▸ **INSTRUCTION**: Retype the material word for word.

▸ **SOURCE DATA**:
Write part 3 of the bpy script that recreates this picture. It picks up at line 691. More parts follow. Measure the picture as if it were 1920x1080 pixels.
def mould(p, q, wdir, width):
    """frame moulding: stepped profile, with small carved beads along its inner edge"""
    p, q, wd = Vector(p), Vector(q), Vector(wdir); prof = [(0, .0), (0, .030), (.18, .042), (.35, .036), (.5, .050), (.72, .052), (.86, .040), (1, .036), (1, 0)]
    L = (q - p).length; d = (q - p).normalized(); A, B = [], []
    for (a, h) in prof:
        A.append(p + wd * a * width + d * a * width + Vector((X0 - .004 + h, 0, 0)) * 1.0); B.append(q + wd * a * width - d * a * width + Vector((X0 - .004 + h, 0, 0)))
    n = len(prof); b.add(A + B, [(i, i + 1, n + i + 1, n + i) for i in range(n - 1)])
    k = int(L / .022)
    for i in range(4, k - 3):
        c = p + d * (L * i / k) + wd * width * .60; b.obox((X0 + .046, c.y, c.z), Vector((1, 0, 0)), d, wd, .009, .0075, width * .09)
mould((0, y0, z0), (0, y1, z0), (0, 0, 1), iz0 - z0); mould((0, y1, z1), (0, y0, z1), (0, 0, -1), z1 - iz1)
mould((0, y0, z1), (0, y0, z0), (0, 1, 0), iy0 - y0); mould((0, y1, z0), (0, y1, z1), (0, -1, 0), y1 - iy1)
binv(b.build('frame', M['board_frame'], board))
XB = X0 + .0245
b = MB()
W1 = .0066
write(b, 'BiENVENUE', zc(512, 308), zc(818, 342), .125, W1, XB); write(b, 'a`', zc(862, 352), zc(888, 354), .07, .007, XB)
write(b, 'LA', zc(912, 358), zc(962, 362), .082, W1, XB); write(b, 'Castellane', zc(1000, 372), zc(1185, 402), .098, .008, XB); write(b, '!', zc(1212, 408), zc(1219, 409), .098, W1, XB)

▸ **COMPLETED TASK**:
Write part 3 of the bpy script that recreates this picture. It picks up at line 691. More parts follow. Measure the picture as if it were 1920x1080 pixels.
def mould(p, q, wdir, width):
    """frame moulding: stepped profile, with small carved beads along its inner edge"""
    p, q, wd = Vector(p), Vector(q), Vector(wdir); prof = [(0, .0), (0, .030), (.18, .042), (.35, .036), (.5, .050), (.72, .052), (.86, .040), (1, .036), (1, 0)]
    L = (q - p).length; d = (q - p).normalized(); A, B = [], []
    for (a, h) in prof:
        A.append(p + wd * a * width + d * a * width + Vector((X0 - .004 + h, 0, 0)) * 1.0); B.append(q + wd * a * width - d * a * width + Vector((X0 - .004 + h, 0, 0)))
    n = len(prof); b.add(A + B, [(i, i + 1, n + i + 1, n + i) for i in range(n - 1)])
    k = int(L / .022)
    for i in range(4, k - 3):
        c = p + d * (L * i / k) + wd * width * .60; b.obox((X0 + .046, c.y, c.z), Vector((1, 0, 0)), d, wd, .009, .0075, width * .09)
mould((0, y0, z0), (0, y1, z0), (0, 0, 1), iz0 - z0); mould((0, y1, z1), (0, y0, z1), (0, 0, -1), z1 - iz1)
mould((0, y0, z1), (0, y0, z0), (0, 1, 0), iy0 - y0); mould((0, y1, z0), (0, y1, z1), (0, -1, 0), y1 - iy1)
binv(b.build('frame', M['board_frame'], board))
XB = X0 + .0245
b = MB()
W1 = .0066
write(b, 'BiENVENUE', zc(512, 308), zc(818, 342), .125, W1, XB); write(b, 'a`', zc(862, 352), zc(888, 354), .07, .007, XB)
write(b, 'LA', zc(912, 358), zc(962, 362), .082, W1, XB); write(b, 'Castellane', zc(1000, 372), zc(1185, 402), .098, .008, XB); write(b, '!', zc(1212, 408), zc(1219, 409), .098, W1, XB)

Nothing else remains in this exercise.